Tuesday, June 2, 2009

More About the Puppet Show at the Frye

A picture of a housewife who appears to be in some sort of hell populated only by Muppets. A room full of wooden ventriloquist puppets dancing on the floor, their clomping so intense it sounds like an earthquake. Wooden furniture giving birth to baby furniture, dressed in Baby Gap. A video of the Harvard Arts Building, expanding and contracting and expanding, as its marionette architect looks away in distress.

The idea for the Puppet show at the Frye initially came from the play "Ubu Roi." In a program leaflet, it is said that Ubu provided the perfect "allegory of grotesque government and acts of puppet transgression". The idea of puppet transgression is quite apparent within the exhibit; the clomping marionettes by Dennis Oppenheimer look like they're transgressing the line between human and puppet. In another room, with a picture of Meryl Streep, it seems as if the puppets (the Muppets) have taken over the soundstage, transgressing their role as that which is to be controlled by humans.

There are also other, broader, political allegories. As Jen Graves wrote in the Stranger about the show, "what better way to further the questions of pop and minimalism (and the entire political situation of the 20th century) than puppetry? It's the oldest question—which parts of us do we control and which parts belong to systems that pull our strings?—asked another way." Puppets, metaphorically, could be seen as the us within our political system, or the identities we create online in our increasingly mediated world.
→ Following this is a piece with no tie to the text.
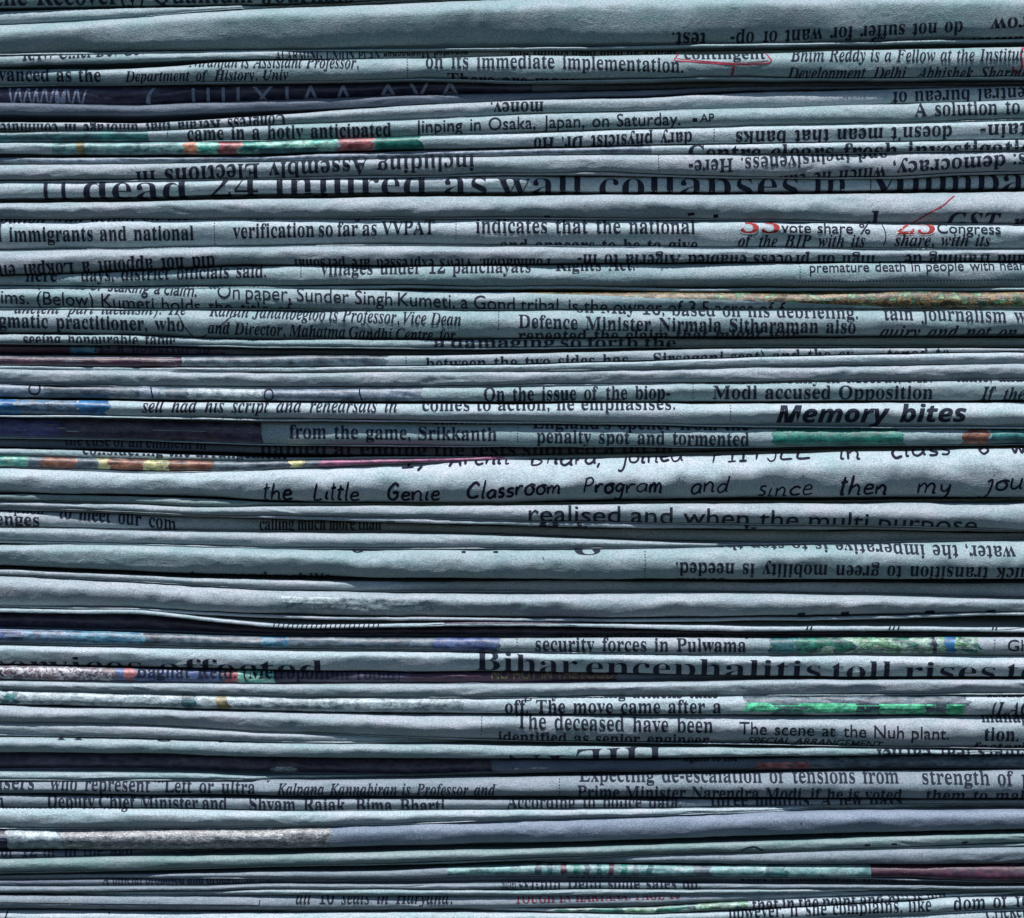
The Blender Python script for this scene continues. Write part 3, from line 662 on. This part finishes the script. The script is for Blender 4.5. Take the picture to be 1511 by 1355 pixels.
B('newspaper strip with red-brown, yellow and pink picture above the handwriting', '0,673.5 200,678.5 350,681.5 450,681 600,678 740,675.5 1511,662', '0,688 100,691 200,694 300,695 400,692 450,689.5 600,684 740,677.5 1511,664', '0,2 740,5 800,18 1511,26', 'grey',
  D=[('slate', -60, 745, 0, 0), ('mint', -20, 38, 0, 0), ('brown', 60, 112, 0, 0), ('yellow', 142, 162, 0, 0), ('brown', 160, 312, 0, -20), ('yellow', 212, 250, -14, 18), ('yellow', 428, 448, 0, 0), ('pink', 470, 740, 0, 0)])
B('broad newspaper with handwriting, the Little Genie Classroom Program and since then', '0,690 100,694 200,698 250,699 300,697 400,692.5 500,688.5 600,684.5 740,678.5 850,675 950,672.5 1111,666.5 1300,660 1511,656.5', '0,727 200,730 250,731 300,733 400,739 600,742 740,742.5 820,740 900,737 1111,734 1300,734 1511,735',
  -10, 'pale', .05, .42, 1.5, .66, HWR=[('the', 387, 432, 12.5, 736), ('Little', 462, 531, 12.5, '462,737 531,738'), ('Genie', 571, 650, 12, 738), ('Classroom', 688, 829, 12, '688,736 829,728'), ('Program', 860, 979, 13, '860,728 979,726'), ('and', 1019, 1076, 12.5, '1019,728 1076,727'),
     ('since', 1119, 1201, 12.5, 731), ('then', 1238, 1312, 12.5, 729), ('my', 1354, 1404, 12.5, 727), ('journey', 1450, 1600, 13, 722), ('I,', 592, 632, 12, '592,692 632,690'), ('Archit', 662, 755, 12, '662,688 755,684'), ('Bhura,', 782, 890, 12, '782,686 890,686'),
     ('joined', 915, 1010, 12.5, '915,684 1010,681'), ('FIITJEE', 1050, 1202, 12.5, '1050,684 1202,675'), ('in', 1238, 1272, 12.5, 677), ('class', 1314, 1406, 13, '1314,676 1406,671'), ('6', 1444, 1464, 13, 671), ('with', 1492, 1560, 12.5, 668)])
B('thin green newspaper edge at left just below the handwritten sheet', '0,730 100,731 200,733.5 300,736.5 400,742 600,745 1511,738', '0,737 100,739.5 200,742.5 300,747 400,746 600,746 1511,739', '0,5 300,3 420,14 1511,30', 'green')
B('newspaper reading realised and when the multi purpose in large light letters', '0,740 100,742 200,745 300,749 400,747.5 600,747 770,745 950,742.5 1511,742', '0,748 100,751 200,755 300,759.5 400,758.5 500,761 600,763.5 770,768 950,771 1111,773 1300,776 1511,782',
  '0,5 400,1 1511,1', 'grey', .05, .4, T=[('realised and when the multi purpose', 'n', 780, 1444, 37, '780,768.5 950,771 1111,775 1300,780 1444,784')])
B('narrow dim newspaper edge with bold marks cut off below the large light letters', '0,749.5 200,757 300,761.5 400,760.5 500,763 600,765.5 770,770 950,773 1111,775 1300,778 1511,784', '0,752 200,759 400,765.5 500,769 600,772 770,776 950,779.5 1111,781 1300,783 1511,787', '0,6 400,3 800,6 1200,14 1511,20', 'grey',
  T=[('e', 'b', 795, 825, 46, 791), ('h', 'b', 850, 872, 46, 800), ('k', 'b', 1098, 1120, 46, 802), ('T', 'b', 570, 582, 30, 789)])
B('shaded newspaper at left reading to meet our com', '0,753.5 200,761 400,767.5 600,774 770,779 950,782 1111,783.5 1300,785 1511,789', '0,776 200,781 300,783.5 400,784.5 600,786 770,790 950,797 1111,802 1300,803 1511,795', '0,7 200,9 350,16 480,24 1511,30', 'grey',
  T=[('option', 's', 8, 62, 24, '8,757 62,760'), ('to meet our com', 's', 85, 257, 26, '85,765 170,773 257,783'), ('enges', 's', -8, 56, 24, '0,775 56,777'), ('calling much more than', 'b', 380, 560, 25, 783)])
B('plain narrow newspaper running under the meet our com line, tapering right', '0,779 200,783.5 300,786 400,787 600,788 770,791.5 900,797 1000,801 1111,804.5 1511,797', '0,797 200,801.5 300,805 400,807.5 600,808 770,807.5 900,807.5 1000,806.5 1111,805.5 1511,798', '0,3 900,3 1111,12 1511,20', 'grey', .2)
B('broad newspaper with upside-down line quick transition to green mobility is needed', '0,806 100,804 200,804.5 300,808.5 400,810.5 600,812 770,811 900,810.5 1000,809 1111,806.5 1300,802.5 1511,797', '0,835 200,843 300,847 400,850 600,853 770,855 1511,855',
  -6, 'teal', .25, .42, 1.5, .68, T=[('of water, the imperative is to stop the', 's', 1060, 1535, 27, '1060,795 1200,798 1300,803 1535,807', True), ('quick transition to green mobility is needed.', 's', 997, 1535, 28, '997,829 1150,832 1535,838', True),
     ('power to expand mobility', 's', 200, 500, 22, '200,854 500,860'), ('a Person', 's', 1000, 1070, 24, '1000,853 1070,853', True), ('a', 'h', 842, 888, 50, 793, True)], R=[(951, 815, 853)],
  PEN=[('520,813.5 527,815.5 535,814', 2, 'bp'), ('681,815 687,815', 3, 'bp'), ('728,815 735,815', 3, 'bp'), ('801,822 802,826', 1.2, 'bp')])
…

I was happy to see Ubu Roi and the Truth Commission presented on the television sets in the back room. Here is a play that makes perfect use of puppets. The alligator, Niles, represents Pa Ubu's denial. As he stuffs the alligator full of papers, things Pa would love to forget, the alligator shudders and groans. He has trouble digesting the information, the same way the audience has trouble digesting such grim tales of Apartheid violence. Later, puppets are used abstractly to represent various witnesses to the atrocities of Apartheid. These puppets haunt Pa Ubu, they call out to him from their wooden mouths. Pa would like to think of them as complete abstractions, as the unreal. It would be easier for him to imagine them this way than to imagine them as human beings. Through the use of puppets, theatergoers can fully understand the extent of Pa's denial.